El hombre está a dos pasos de la entrada de la finca de pisos de lujo. Cinco viviendas recién reformadas. La última tiene unos 250 metros cuadrados y vistas despejadas. Todas tienen aparcamiento. Lo leo en el cartel que está en la calle. El mismo cartel en el que el hombre se apoya mientras orina en la esquina. A plena luz del día, en pleno centro. Se gira. No me atrevo a mirar si se ha abrochado bien el pantalón, pero creo que no. Pierde el equilibrio y una chica con la raya de ojos difuminada y ojeras profundas le agarra para que no se caiga. Ella ha perdido parte de los dientes delanteros. La miseria siempre se refleja en la dentadura. Siguen su camino agarrados de la cintura y con una bolsa de plástico en las manos.

La tienda de campaña está delante de la urbanización. Cada año, cuando se publican los barrios con mayor renta de la ciudad, esa zona está en el primer puesto. Son fincas y plantas bajas de colores, con arcos y construcciones de estilo colonial. De los garajes salen coches de grandes marcas y justo enfrente hay una zona ajardinada. Con algún banco de forma ovalada y mucho hormigón. La tienda de campaña pasa desapercibida. Es tan pequeña que apenas se ve. Me fijo por los tetrabriks vacíos y restos de papeles que están a su alrededor. Y por la muleta. Creo que está fuera porque no cabe en ese iglú. Unos pies sobresalen de la cremallera y varios gatos dormitan alrededor. Son como los guardianes de esas extremidades que están ahí, sobre la piedra, inertes y abiertas en primera posición de ballet.

La mujer está sentada en un banco de Las Ramblas. Está mirando al suelo y lleva una cola mal hecha. Su pelo está sucio. Como si tuviera toneladas de polvo encima. De la coronilla le salen unos nudos despeinados. Lleva unas sandalias con calcetines color beige y veo que, a su lado, hay paquetitos sobre trozos de papel de periódico. En uno hay gomas negras para el pelo, otro tiene pulseras de bolitas de colores y otro guarda horquillas de plástico con formas de lazo. Todo parece usado y cada uno cuesta cincuenta céntimos. La gente no la ve, pero lleva horas sentada ahí. Es como si la vida le hubiera pasado por encima y hubiese dejado solo sus restos.

La cuarta persona de esta historia es un hombre. Un africano alto, guapo y vestido con pantalones anchos y una camiseta de un equipo de fútbol. Viene caminando hacia mí, habla solo, mueve las manos, abre la boca de forma exagerada y, por un momento, siento inquietud porque creo que viene a decirme algo, pero no. Vive en su mundo. Lo veo en sus ojos grandes, que han dejado de prestar atención a lo que pasa a su alrededor.

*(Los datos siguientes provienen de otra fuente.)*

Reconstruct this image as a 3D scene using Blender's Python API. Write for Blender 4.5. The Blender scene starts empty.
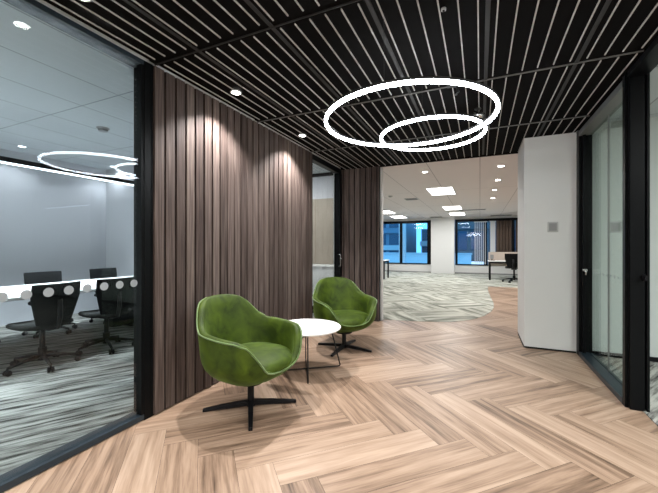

Fui testimonio de estas cuatro historias en un mismo día. El mismo en que se anunciaba que estamos más cerca de la apertura total al turismo, de que los cruceros vuelvan, de que miles de visitantes desembarquen en la ciudad y el mismo día en que se anuncia que los bonos de 100€ para gastar en vacaciones inter islas han sido todo un éxito. La recuperación está cerca, dicen. ¿Seguro? ¿De todos?